The boys swung at each other. There was a fight. The kitten got caught between the boys. Someone threw a punch and the kitten was crushed.
Dead.

The other boy jumped on the boy who killed the kitten and beat him until he was unconscious. He kicked him a few last times for good measure, and then walked off with his dog, leaving the unconscious boy and the dead kitten lying on the asphalt in the parking lot entrance.

I thought, “Things die when we allow our actions to be ruled by anger.”

Not just any things, but soft sweet innocent living things like kittens.


I saw the boy who killed the kitten wandering drunk down Frenchman a few hours later. He looked like the most lost person in the world. He looked like he had been crying. He looked like he wanted to die. And even though I was pretty sure he was a terrible person, I felt a little tiny bit of compassion for him.

Our pop-cultural interpretation of karma tells us that boys who kill kittens, however accidentally, deserve to have their asses kicked and to be left for dead in the middle of the road. They deserve to feel lost and sad and lonely and unloved.

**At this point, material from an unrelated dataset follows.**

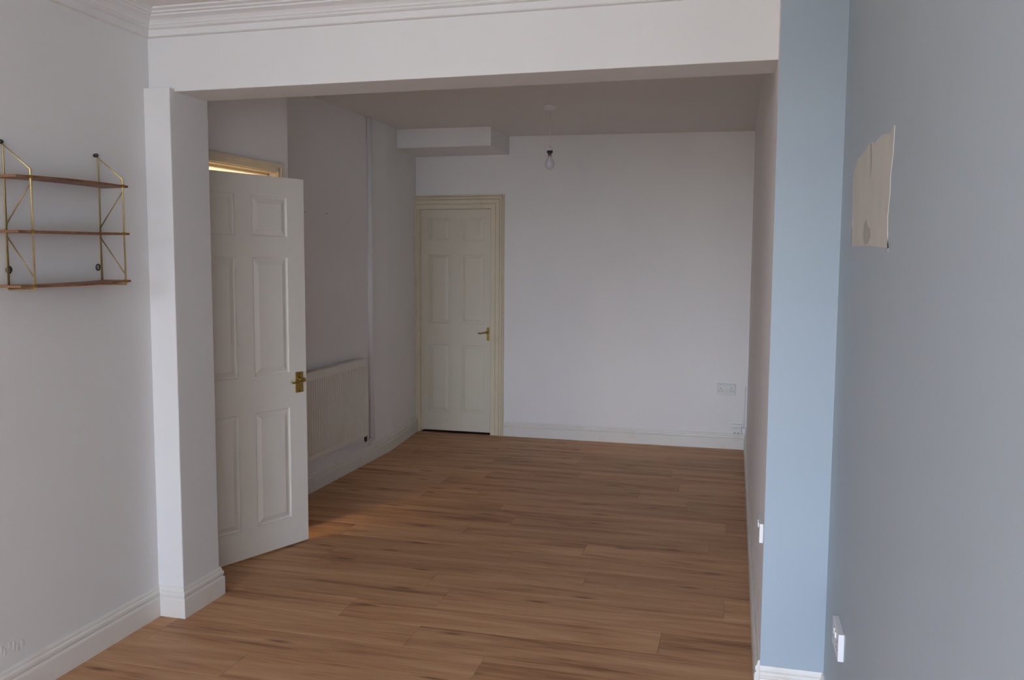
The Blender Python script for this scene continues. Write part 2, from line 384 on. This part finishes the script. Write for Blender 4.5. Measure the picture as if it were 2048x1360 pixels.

If they don't die immediately, they at least deserve to want to die.

And it is so unbelievably easy to give in to that line of thinking that I can actually feel my brainwaves magnetized in that direction.

But that, my friends, is not what karma means. Karma does not mean: I think you are a bad person and so you deserve it when bad things happen to you. In fact, I don’t get to know what you deserve and what you don’t. Buddhists say that only the omniscient mind of a Buddha can comprehend the intricacies of the play of karma.


So, as easy and fun as it would be for me to sit back on my yoga mat and judge gutter punks, that’s not my place. My job is to try to figure out what my karma has to do with this situation. Why was I the witness to this? Why me? What did I do in the past to belong in this equation? 

I was haunted by images of this beaten boy and this dead kitten for weeks. I felt completely overwhelmed by the sadness of this animal life lost, this human life broken. Bloody memories crept into my meditations, my yoga practice, my daily life. I was traumatized.

Finally, I talked to another teacher about it. He said, “Maybe you were meant to see it so that there would be someone to say a prayer for that boy and that kitten. Maybe you were there to see it so that someone would be there to spiritually digest this event and bring it meaning. Maybe you were there to do the spiritual work that the boy isn’t able to do.”

Maybe he was right.

I don’t understand the intricacies of how my karma brought me to bear witness to that event. I don't know if my deep spiritual work allowed me to be present or if it's some other kind of lesson. I don't even know if me being there is a cause or an effect. But I don't really need to know the answers to those questions. 

It’s what I do in response that’s important. I am in control of the karma that I create as a result of being a witness. And it is my job to make sure that I use that experience to expand my consciousness. 

My initial response was to feel traumatized and powerless, as though I am the victim of world I can’t control. But since I’ve had a bit more time to digest, being the witness to this violent but probably fairly common event has made me think a lot more carefully about my actions.

When I feel angry, I think, “Things die when we allow our actions to be ruled by anger.”

When I see street kids with kittens, I practice compassion. (Maybe not with a great deal of dexterity, but I'm working on it.)

Seeing what seemed like a textbook rendering of karma at work has forced me to think in a more sophisticated way about the whole idea of karma, how we think it works, and how it actually works. It has made me more attentive to the possible effects of my actions, not just on myself, but on the sweet fluffy world around me.